France's national income is still mired today where it stood in 1929. In a generation, our country has made no progress. We are the only nation in the Western world to present such a sorry balance sheet. Out of this situation French Communist propaganda easily derived its main strength. In the eyes of many Frenchmen, the Communists were the only ones who talked about progress. The fact that the new government has registered a real impact on the nation has already thrown confusion into the Communist ranks. The bosses of the Communist machine in Paris are deeply disturbed. They sent emissaries to several provinces with explicit orders to fight the confusion in their ranks by explaining that "Mendès-France is the last and slickest of all capitalist stooges."
Priority No. 2. Put back Franco-American relations on a healthy basis. This can only be achieved if France ceases to stand like a beggar in the U.S. bread line.
When the old regimes decided to rely on American charity, they committed an unpardonable crime against Franco-American friendship, which can only be based upon mutual respect. The Atlantic alliance should not rely on satellites.

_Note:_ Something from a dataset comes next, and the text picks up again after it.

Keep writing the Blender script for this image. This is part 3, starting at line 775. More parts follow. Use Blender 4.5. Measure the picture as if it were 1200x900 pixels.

For two years before he came to power, Mendès-France gathered around himself a group of technicians and businessmen to examine ways and means by which France might be able to get along without relying on American subsidies. Not one of the old governments ever asked its own experts to undertake the same kind of study.
Breaking the Crust. The essential aim of the Mendès-France revolution is to break the crust which weighs upon the French economy and hinders its free development. This crust is made up of layers of protections, subsidies and financial subterfuges. Today, the French economic machine is geared to the production rhythm of its weakest components. The state has nearly become an agency to stifle competition.
Everybody expected Mendès-France to come out with a system of state planning. He did the opposite. He decided to plunge French economy into international competition as quickly as possible by reducing customs tariffs and opening the frontiers. Thus he will gradually lift a great part of the protective decrees. Mendès-France will issue no ukases; it is the old order of free competition which must clean house.
But when a business has to face the necessity of reconversion, it may apply to the state. The government will provide both plans and credit, and it will assume responsibility for unemployed workers who will need readaptation to new jobs.
These are the main principles of the French "New Deal." If it succeeds, France should find herself healthy and independent, instead of lagging one generation behind.
The Old Regime. Formidable resistance rises against Mendès-France. He has the support of the majority of the workers and of big business. Against him stands the greater majority of small and medium-sized industrial, commercial and agricultural enterprises, all those who were able to survive only in the incubator of protection. They don't realize that without radical treatment, most of them are condemned to death.